Removal of Bank Directors by the Central Bank of Nigeria: The Recent Case of First Bank of Nigeria Limited and FBN Holdings Plc

Last week, the Central Bank of Nigeria (CBN) approved and directed the removal of all directors of First Bank of Nigeria Limited (FBN) and its parent company, FBN Holdings Plc (FBN Holdings) and appointed new directors to replace the directors removed.

The CBN in its Governor’s Statement on the Purported Management Change at the First Bank of Nigeria Limited explained that its action has been necessitated to preserve the stability of FBN in order to protect minority shareholders and depositors. The CBN in its Governor’s Statement frowned at the changes in the executive management of FBN without proper recourse to the apex banking regulator. According to CBN “It was, therefore, surprising for the CBN to learn through media reports that the board of directors of First Bank, a systemically important bank, under regulatory forbearance regime, had effected sweeping changes in executive management without engagement and/or prior notice to the regulatory authorities,”.  The CBN Governor argued that the action of the board of directors of FBN sends a negative signal to the market on the stability of the leadership of the bank in view of the performance of the bank in the last five years which has necessitated the CBN to provide regulatory forbearance and closely monitor the bank in order to stem a slide in the going concern status of the bank.
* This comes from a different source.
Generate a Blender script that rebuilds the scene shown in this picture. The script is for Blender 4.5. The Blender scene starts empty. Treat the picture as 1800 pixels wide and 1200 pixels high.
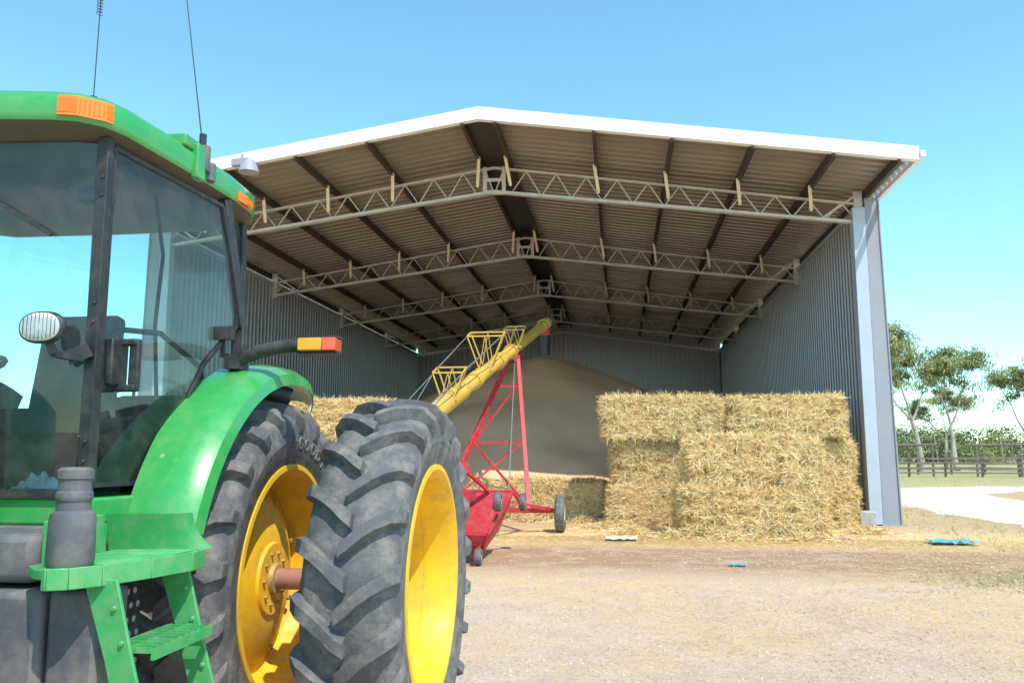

The CBN Governor further explained that FBN is a systemically important bank which makes it imperative for the CBN to step in to stabilize the Bank to ensure financial stability.

The action of the board of directors of the FBN and CBN raises a number of legal issues. In this newsletter, we undertake a preliminary analysis and an elaborate consideration of the key legal issues on this development will be discussed in our subsequent article.

Meanwhile, we have highlighted hereunder some of the issues that underpin the CBN’s actions such as regulatory forbearance, systemically important bank, and minority shareholders vs. depositors, in addition to the legality of the removal and appointment of the directors.

 The Legality Question

 The appointment and removal of directors of any company are primarily governed by the Companies and Allied Matters Act (CAMA). Every corporate entity is subject to the provisions of CAMA except where a overriding statute expressly limits the application of CAMA. The Banks and other Financial Institutions Act 2020 (BOFIA) provides such exception. The provisions of BOFIA shall apply notwithstanding the provisions of CAMA as they relate to financial institutions. By virtue of Section 34 of BOFIA, the CBN may direct the removal of a manager or officer of a bank where after an examination, it is satisfied that the bank is in a grave situation. Two critical conditions must be satisfied before CBN can take such action: first, CBN must have conducted an examination on the bank, secondly the CBN is satisfied that the bank is in a grave situation. The earlier case between shareholders of Union Bank of Nigeria Plc (Union Bank) and the CBN provides a useful precedent. In 2009, the CBN removed the Chief Executive Officers and Executive Directors of seven banks including the directors of Union Bank of Nigeria. The Court held that the CBN had powers under Section 34 of BOFIA, to remove directors of the bank. Although this is an important precedent, but the facts may be distinguishable from the current matter. In the Union Bank case, the removal of the directors of the bank was a remedial action by the CBN following an examination on the bank. In the instant matter, the CBN had conducted an examination on FBN in 2016 and resolved to grant the bank regulatory forbearance which has been in place till date. The removal and appointment of directors was triggered by the failure by the bank and its parent company to obtain CBN’s prior approval for the removal of the bank’s managing director. Note that the distinguishing fact of this matter may or may not be of much value given the fact that CBN had already conducted an examination on FBN in 2016. Section 34 of BOFIA neither stipulate the timeline within which the CBN can exercise the power to remove and appoint directors following such examination nor define what amounts to grave condition.